Già  conosciuta per l’ottimo “Ys”, torna con “Have One On Me”. Dal puro sbilanciamento delle strutture musicale delle partiture classiche tipico dei lavori precedenti, qui si viene a creare ad hoc una efficace storpiatura battute assestate e infiocchettate però su criteri stilistici più vicini al pezzo con apertura e chiusura definite. L’open-track “Soft As Chalk” ricorda terribilmente i Dresden Dolls, con una psycho cabaret sobrio e d’effetto. Forse è improprio parlare di open track, poichè il disco è diviso in 3mini Ep (mini si fa per dire, data la durata dei pezzi, che è il doppio di quella a cui siamo abituati da questo target musicale).

L’opera ha tutte le carte per essere un percorso piacevole in un paradiso multiforme di note tremolanti e non scontate. “Easy” è un arrangiamento vicino al gusto Tori Amos, ma la voce di Joanna è riconoscibile e sottolinea il giusto distacco. Man mano che si procede nel sentiero della Newsom, il maggior espediente per far posare la sua delicata voce sui pezzi è l’intenso uso dell’arpa, suonato quasi come un acustica in un disco di Van Morrison.

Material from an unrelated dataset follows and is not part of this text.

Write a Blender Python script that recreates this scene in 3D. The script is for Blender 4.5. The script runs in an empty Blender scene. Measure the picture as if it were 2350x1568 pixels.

Il folk è marcato come mai. Il format della voce è il gemello siamese di Fiona Apple.
E’ fuori luogo indicare su quali tracce è più simile a Joni Mitchell o Kate Bush.
La cosa utile è parlare delle tracce in cui è simile ad una cantautrice formata, ovvero: “Esme”. Mi ha lasciato senza fiato per il gusto estremo del ritardo nel vibrare nelle sue stesse intenzioni, nella privazione che sottende al piacere, nella distensione naturale delle corde vocali su quelle dell’arpa, su quelle del cuore della ragazza di cui stiamo parlando. Una contorsione musicale che deriva dai veri movimenti dell’anima, e non da un tecnicismo scimmiottante la buona tradizione che la precede su questo viale di terriccio.
Il blues fa capolino ogni tanto, ma nel mood, mai nella cadenza.
“’81” è bellissima, lucida, degna di un climax in un serial americano, pregna di celtic coniugato a ritmo da powerballad introspettiva.
Discendendo di traccia in traccia, la voce si fa sempre meno timida, ma la seconda parte del disco è pressochè identica alla prima. Il livello non si abbassa, ma non si alza nemmeno.

“Good Intensions Company” è urn rise piacevole, ma si dilunga un po’ troppo.
La terza parte del disco è sensibilmente più amarostica delle precedenti.
I toni si alzano con brevi innesti di musica popolare nordica, ma si spengono subito al tramonto delle sillabe della Newsom. “Occident” commuove. “Does not Suffice” spaventa come un temporale.
L’opera è bella ma può stancare. Ben allacciata alla tradizione riesce comunque a non essere pedissequa. Ma se non ascoltata nello stato d’animo giusto, risulta non solo poco apprezzabile, ma del tutto accantonabile da un ascoltatore non disposto a venirle incontro.